Generating motion for arbitrary skeletons is a longstanding challenge in computer graphics, remaining largely unexplored due to the scarcity of diverse datasets and the irregular nature of the data. In this work, we introduce AnyTop, a diffusion model that generates motions for diverse characters with distinct motion dynamics, using only their skeletal structure as input. Our work features a transformer-based denoising network, tailored for arbitrary skeleton learning, integrating topology information into the traditional attention mechanism. Additionally, by incorporating textual joint descriptions into the latent feature representation, AnyTop learns semantic correspondences between joints across diverse skeletons. Our evaluation demonstrates that AnyTop generalizes well, even with as few as three training examples per topology, and can produce motions for unseen skeletons as well. Furthermore, our model's latent space is highly informative, enabling downstream tasks such as joint correspondence, temporal segmentation and motion editing. Our webpage, https://anytop2025.github.io/Anytop-page, includes links to videos and code.

Paper Structure

This paper contains 48 sections, 6 equations, 10 figures, 7 tables.

Figures (10)

  • Figure 1: Overview. The input to AnyTop is a noised motion $X_t$ and the skeleton $\mathcal{S}=\{\mathcal{P}_{\mathcal{S}}, \mathcal{R}_{\mathcal{S}}, \mathcal{D}_{\mathcal{S}},\mathcal{N}_{\mathcal{S}}\}$, where $\mathcal{P}_{\mathcal{S}}$ refers to the rest-pose, $\mathcal{R}_{\mathcal{S}}$ denotes joints' relations, $\mathcal{D}_{\mathcal{S}}$ defines topological distances between each pair of joints and $\mathcal{N}_{\mathcal{S}}$ denotes joint names. The Enrichment Block incorporates the skeletal features into the noised motion by concatenating the embedded $\mathcal{P}_{\mathcal{S}}$ to the sequence as an additional temporal token, and adding a T5-embedded name to each joint. The enriched motion is then passed through a stack of L Skeletal Temporal Transformer layers. We apply skeletal attention along the joint axis to capture interactions between all joints, and incorporate topology information $\mathcal{R}_{\mathcal{S}}$ and $\mathcal{D}_{\mathcal{S}}$ to attention maps. Next, we apply temporal attention along the frame axis. Finally, the output is projected back to the motion features dimension, facilitating the reconstruction of the motion sequence.
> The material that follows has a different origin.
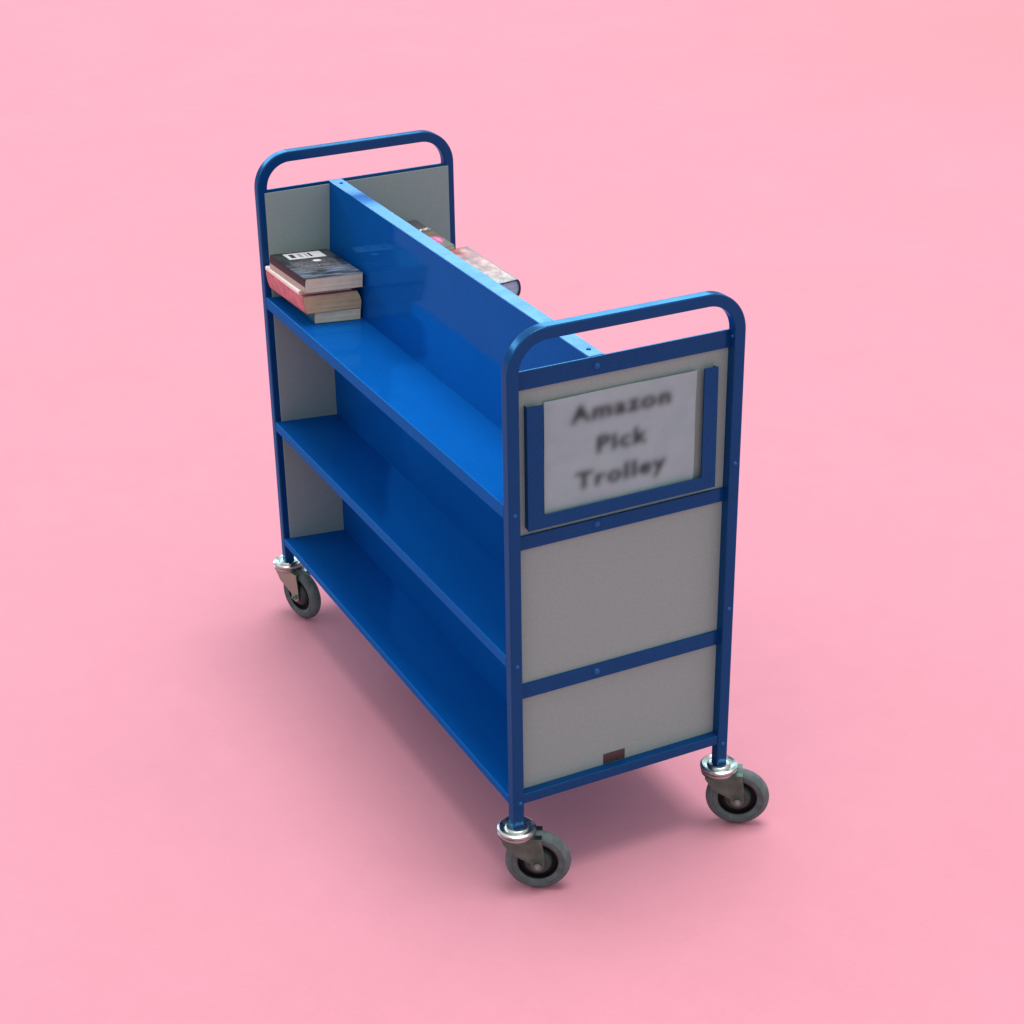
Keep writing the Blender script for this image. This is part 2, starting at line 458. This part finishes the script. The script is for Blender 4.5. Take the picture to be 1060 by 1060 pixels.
# ------------------------------------------------------------------ the paper sign, with its soft print
def text_bitmap(x0, x1, z0, z1, nx, nz, lines, blur):
    img = np.zeros((nz, nx))
    for s, cx, zb, size in lines:
        cu = bpy.data.curves.new('lettering', 'FONT'); cu.body = s; cu.align_x = 'CENTER'; cu.size = size
        cu.space_character = 1.16; cu.resolution_u = 6
        o = bpy.data.objects.new('lettering', cu); COL.objects.link(o)
        dg = bpy.context.evaluated_depsgraph_get(); dg.update()
        me = bpy.data.meshes.new_from_object(o.evaluated_get(dg)); me.calc_loop_triangles()
        co = np.array([v.co[:2] for v in me.vertices])
        px = (co[:, 0]*1.2 + cx - x0)/(x1-x0)*(nx-1); pz = (co[:, 1] + zb - z0)/(z1-z0)*(nz-1)
        for t in me.loop_triangles:
            a, b2, c = [np.array((px[i], pz[i])) for i in t.vertices]
            lo = np.floor(np.minimum(np.minimum(a, b2), c)).astype(int); hi = np.ceil(np.maximum(np.maximum(a, b2), c)).astype(int)
            lo = np.maximum(lo, 0); hi = np.minimum(hi, (nx-1, nz-1))
            if (hi < lo).any(): continue
            gx, gz = np.meshgrid(np.arange(lo[0], hi[0]+1), np.arange(lo[1], hi[1]+1))
            d = (b2[0]-a[0])*(c[1]-a[1])-(c[0]-a[0])*(b2[1]-a[1])
            if abs(d) < 1e-9: continue
            u = ((gx-a[0])*(c[1]-a[1])-(c[0]-a[0])*(gz-a[1]))/d
            v = ((b2[0]-a[0])*(gz-a[1])-(gx-a[0])*(b2[1]-a[1]))/d
            k = (u >= -.02) & (v >= -.02) & (u+v <= 1.02)
            sub = img[lo[1]:hi[1]+1, lo[0]:hi[0]+1]; sub[k] = 1
        bpy.data.objects.remove(o); bpy.data.meshes.remove(me); bpy.data.curves.remove(cu)
    # heavy type: grow the strokes, more across than up
    rx, rz = int(round(.0021/((x1-x0)/(nx-1)))), int(round(.0012/((z1-z0)/(nz-1))))
    src = img.copy()
    for dx in range(-rx, rx+1):
        for dz in range(-rz, rz+1):
            if (dx/max(rx, 1))**2+(dz/max(rz, 1))**2 <= 1.01: img = np.maximum(img, np.roll(np.roll(src, dx, 1), dz, 0))
    sg = blur/((x1-x0)/(nx-1)); n = int(sg*3)+1
    ker = np.exp(-.5*(np.arange(-n, n+1)/sg)**2); ker /= ker.sum()
    img = np.apply_along_axis(lambda r: np.convolve(r, ker, 'same'), 1, img)
    img = np.apply_along_axis(lambda r: np.convolve(r, ker, 'same'), 0, img)
    return img
PX0, PX1, PZ0, PZ1 = .0668, .3300, .6610, .8556
NX, NZ = 360, 266
img = text_bitmap(PX0, PX1, PZ0, PZ1, NX, NZ,
                  (('Amazon', .1990, .8115, .0385), ('Pick', .1985, .7550, .0385), ('Trolley', .1990, .7010, .0385)), .0043)
me = bpy.data.meshes.new('paper_sign')
gx = np.linspace(PX0, PX1, NX); gz = np.linspace(PZ0, PZ1, NZ)
XX, ZZ = np.meshgrid(gx, gz)
def wave(x, z): return .0007*np.sin(x*31+z*17)+.0005*np.sin(z*52-x*9+1)+.0004*np.sin(x*83+z*40)
lift = np.clip((ZZ-.79)/.07, 0, 1)**2*np.clip((XX-.22)/.1, 0, 1)*.0012
YY = .0140 + wave(XX, ZZ)*.8 - lift
fv = np.stack([XX, YY, ZZ], -1).reshape(-1, 3); bv = np.stack([XX, YY+.0005, ZZ], -1).reshape(-1, 3)
nv = NX*NZ; faces = []
for j in range(NZ-1):
    for i in range(NX-1):
        a = j*NX+i; faces.append((a, a+1, a+NX+1, a+NX)); faces.append((nv+a, nv+a+NX, nv+a+NX+1, nv+a+1))
rim = [i for i in range(NX)] + [j*NX+NX-1 for j in range(1, NZ)] + [(NZ-1)*NX+i for i in range(NX-2, -1, -1)] + [j*NX for j in range(NZ-2, 0, -1)]
for a, c in zip(rim, rim[1:]+rim[:1]): faces.append((a, nv+a, nv+c, c))
me.from_pydata(np.vstack([fv, bv]).tolist(), [], faces); me.update()
at = me.attributes.new('ink', 'FLOAT', 'POINT')
at.data.foreach_set('value', np.concatenate([np.clip(img*1.0, 0, 1).reshape(-1), np.zeros(nv)]).astype(np.float32))
for p in me.polygons: p.use_smooth = True
me.materials.append(M['paper'])
sg_ = bpy.data.objects.new('paper_sign', me); COL.objects.link(sg_)
sg_['label'] = 'white paper sign with three lines of black print, in a blue holder'
sg_['category'] = 'sign'

# ------------------------------------------------------------------ books
def book(label, a, b_, c, cov, pg, spine=-1, board=.0007, roundf=0., slant=0., loc=(0, 0, 0), rot=(0, 0, 0), group=None, hard=False, overhang=0.):
    """a wide (x), b long (y), c thick (z); spine on the -x or +x side; near lower left corner at the origin"""
    e = empty('book', label, 'book', loc, group); e.rotation_euler = rot
    ns = 10; bulge = .0016 if not hard else .0052
    # cover: a C shaped sheet swept along the length, spine slightly bowed, optional roll
    out = []; inn = []
    def sx(x, z): return x + slant*(z/c-.5)
    out.append((a, 0)); inn.append((a, board))
    for k in range(ns+1):
        t = k/ns; z = c*t; x = -bulge*math.sin(PI*t)**.6 if 0 < t < 1 else 0
        out.append((x, z)); inn.append((x+board, board+(c-2*board)*t))
    out.append((a, c)); inn.append((a, c-board))
    pts = [(sx(x, z), z) for x, z in out] + [(sx(x, z), z) for x, z in inn[::-1]]
    if spine > 0: pts = [(a-x, z) for x, z in pts]
    b = prism(pts, 0, b_)
    co = obj('cover', b, cov, e, True)
    # pages
    iy = overhang+.0004
    pts = []
    for k in range(9):
        t = k/8; z = board+.0001+(c-2*board-.0002)*t
        pts.append((sx(a-overhang-.0012+roundf*math.sin(PI*t), z), z))
    for k in range(9):
        t = 1-k/8; z = board+.0001+(c-2*board-.0002)*t
        x = (-bulge*math.sin(PI*t)**.6 if 0 < t < 1 else 0)+board+.0002
        pts.append((sx(x, z), z))
    if spine > 0: pts = [(a-x, z) for x, z in pts]
    obj('page_block', prism(pts, iy, b_-iy), pg, e, True)
    return e, co

# left pile lies on the tilted top shelf, against the far end
TH = math.atan2(SHELVES[0][0]-SHELVES[0][1], XC-BASEH)
def on_shelf(u, v, w):
    return (u*math.cos(TH)+w*math.sin(TH), v, SHELVES[0][0]+.0003-u*math.sin(TH)+w*math.cos(TH))
G = 'books piled on the left of the top shelf'
book('thin paperback with dark teal spine and pale page edges, undermost in the left pile', .093, .160, .0225, M['teal_cover'], M['pages_pale'],
     loc=on_shelf(.033, .872, 0), rot=(0, TH, 0), group=G)
book('thick paperback with rose pink spine and browned page edges in the left pile', .112, .172, .0345, M['pink_cover'], M['pages_brown'],
     roundf=.004, slant=-.009, loc=on_shelf(.0105, .866, .0227), rot=(0, TH, math.radians(3)), group=G)
book('thin book with plain white spine, under the dark book with the barcode sticker', .106, .163, .0088, M['white_cover'], M['pages_grey'],
     loc=on_shelf(.0035, .876, .0574), rot=(0, TH, math.radians(2)), group=G)
bk, co = book('dark paperback with a white barcode sticker on its cover, topmost of the left pile', .117, .163, .0275, M['blurb'], M['pages_grey'],
     loc=on_shelf(.0085, .858, .0661), rot=(0, TH, math.radians(3)), group=G)
b = box(bmesh.new(), (0, 0, 0), (.076, .036, .0003))
st = obj('barcode_sticker', b, M['barcode'], bk, loc=(.021, .119, .0276))
b = bmesh.new(); prism([(.0085*math.cos(k*PI/12), .0062*math.sin(k*PI/12)) for k in range(24)], 0, .0003, 'z', b)
obj('oval_sticker', b, M['white_print'], bk, loc=(.068, .100, .0276))

# right piles, behind the divider
TR2 = math.atan2((SHELVES[0][0]-SHELVES[0][1])*1.45, W-XC-BASEH)
def on_right(x, y, w):
    return (x-w*math.sin(TR2), y, SHELVES[0][0]+.0003-(W-x)*math.sin(TR2)+w*math.cos(TR2))
G2 = 'books lying behind the divider'
r2 = (0, -TR2, 0)
book('dark maroon book behind the divider, undermost below the grey book with the pink flower', .112, .176, .041, M['maroon_cover'], M['pages_brown'], 1,
     loc=on_right(.206, .866, 0), rot=r2, group=G2)
book('dull olive book behind the divider, directly under the grey book with the pink flower', .112, .176, .044, M['olive_cover'], M['pages_grey'], 1,
     loc=on_right(.210, .868, .0412), rot=r2, group=G2)
bk2, co2 = book('dark grey paperback with white lettering and a pink flower, behind the divider', .113, .176, .026, M['flower'], M['pages_grey'], 1,
     loc=on_right(.2155, .867, .0855), rot=r2, group=G2)
cu = bpy.data.curves.new('lettering', 'FONT'); cu.body = 'GAK'; cu.size = .017; cu.extrude = .0002; cu.offset = .0004; cu.align_x = 'CENTER'
o = bpy.data.objects.new('lettering', cu); COL.objects.link(o)
dg = bpy.context.evaluated_depsgraph_get(); dg.update()
me = bpy.data.meshes.new_from_object(o.evaluated_get(dg)); bpy.data.objects.remove(o)
me.materials.clear(); me.materials.append(M['white_print'])
lt = bpy.data.objects.new('lettering', me); COL.objects.link(lt); lt.parent = bk2; lt.location = (.096, .110, .0263)
book('dark navy book behind the divider, undermost below the pale pink patterned hardback', .120, .205, .038, M['navy_cover'], M['pages_pale'], 1,
     loc=on_right(.218, .648, 0), rot=r2, group=G2)
book('cream book behind the divider, second from the bottom below the pale pink patterned hardback', .120, .208, .036, M['cream_cover'], M['pages_pale'], 1,
     loc=on_right(.218, .650, .0382), rot=r2, group=G2)
bk3, co3 = book('hardback with a pale pink and white patterned cover, lying behind the divider', .128, .214, .032, M['patterned'], M['pages_white'], 1,
     hard=True, board=.0022, overhang=.003, loc=on_right(.2225, .645, .0745), rot=r2, group=G2)
b = box(bmesh.new(), (.0005, -.0004, .0298), (.127, .0004, .0322))
obj('board_edge', b, M['navy_cover'], bk3)

# ------------------------------------------------------------------ light
LOW_FRONT, LOW_BACK, ZENITH, SHEEN_SKY = (.74, .76, .77), (.34, .34, .36), (.95, .92, .91), (4.8, 6.6, 7.4)
wd = bpy.data.worlds.new('World'); S.world = wd; wd.use_nodes = True
nt = wd.node_tree
class WN(N):
    def __init__(s, t):
        s.t = t; s.tc = t.nodes.new('ShaderNodeTexCoord'); s.b = None
w = WN(nt)
X, Y, Z = w.sep(w.tc.outputs['Generated'])
def smooth(v, lo, hi):
    n = nt.nodes.new('ShaderNodeMapRange'); n.interpolation_type = 'SMOOTHSTEP'
    n.inputs['From Min'].default_value = lo; n.inputs['From Max'].default_value = hi
    w.link(v, n.inputs['Value']); return n.outputs[0]
# pale sky overhead, an added fill band low on the camera's side, dim low ground line behind,
# and an added bright band, for sheen on the top faces, a third of the way up behind the trolley
front = smooth(w.math('ADD', w.math('MULTIPLY', Y, 1.), w.math('MULTIPLY', X, -.55)), .45, -.35)
low = w.mix(front, LOW_BACK, LOW_FRONT)
sky = w.mix(smooth(Z, .25, .75), low, ZENITH)
sheen_mask = w.math('MULTIPLY', w.math('MULTIPLY', smooth(Z, .265, .345), smooth(Z, .50, .40)), smooth(Y, .25, .65))
col = w.mix(sheen_mask, sky, SHEEN_SKY)
bg = nt.nodes['Background']; w.link(col, bg.inputs['Color']); bg.inputs['Strength'].default_value = 1.0

ld = bpy.data.lights.new('overhead_light', 'SUN'); ld.energy = 2.85; ld.angle = math.radians(32); ld.color = (1., .96, .93)
lo = bpy.data.objects.new('overhead_light', ld); COL.objects.link(lo)
d = Vector((-.12, -.04, -1.)).normalized()
lo.rotation_euler = d.to_track_quat('-Z', 'Y').to_euler(); lo.location = (.6, .9, 3)

# ------------------------------------------------------------------ camera
cd = bpy.data.cameras.new('camera'); cam = bpy.data.objects.new('camera', cd); COL.objects.link(cam)
r = Vector((.89293, -.45, -.01337)).normalized(); u = Vector((.21171, .39352, .89461)).normalized()
bk_ = r.cross(u)
mw = Matrix((r, u, bk_)).transposed().to_4x4(); mw.translation = Vector((-1.1044, -2.2387, 1.944))
cam.matrix_world = mw
cd.sensor_width = 36; cd.lens = 36*1944.3/1060; cd.clip_end = 200; cd.clip_start = .05
S.camera = cam

S.view_settings.view_transform = 'Standard'; S.view_settings.look = 'None'
S.view_settings.gamma = 1; S.view_settings.exposure = 0; S.view_settings.use_curve_mapping = False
  • Figure 2: Topological Conditions. Joint relations $\mathcal{R}_{\mathcal{S}}$ (top) and graph distances $\mathcal{D}_{\mathcal{S}}$ (bottom), visualized for a specific joint marked in red. Different colors indicate different values in the row corresponding to the visualized joint in the $\mathcal{R}_{\mathcal{S}}, \mathcal{D}_{\mathcal{S}}$ matrices.
  • Figure 3: Spatial Correspondence. Monkey (top left) depicts the reference skeleton, while the fox, scorpion, and bird depict different target skeletons. Target skeleton joints are color-coded to match their corresponding joints in the reference. For better visualization, we color the bones to match their adjacent joints. Note the correspondence in limbs, spine, and tail.
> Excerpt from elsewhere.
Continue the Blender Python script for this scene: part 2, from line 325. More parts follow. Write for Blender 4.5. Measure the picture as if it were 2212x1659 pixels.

  • Figure 4: Temporal Correspondence. Monkey (top row) features the reference motion, while the Crab and Lynx represent two target motions. The frames of the targets are color-coded to align with their corresponding reference frames. Note the correspondence: aggressive motion segments are pink, idle frames blue, and transitional frames green.
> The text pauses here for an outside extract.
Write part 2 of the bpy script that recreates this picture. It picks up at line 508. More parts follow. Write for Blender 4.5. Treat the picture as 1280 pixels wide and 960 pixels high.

  • Figure 5: In-skeleton Generalization. The top row depicts two ground truth chicken motions: pecking (left) and walking (right). The bottom row presents synthesized motions of an adapted SinMDM (left) and AnyTop (right). The emphasized frames in AnyTop demonstrate spatial composition of walking and pecking, introducing novel poses not present in the ground truth. SinMDM embeds entire poses, hence cannot spatially-compose joints.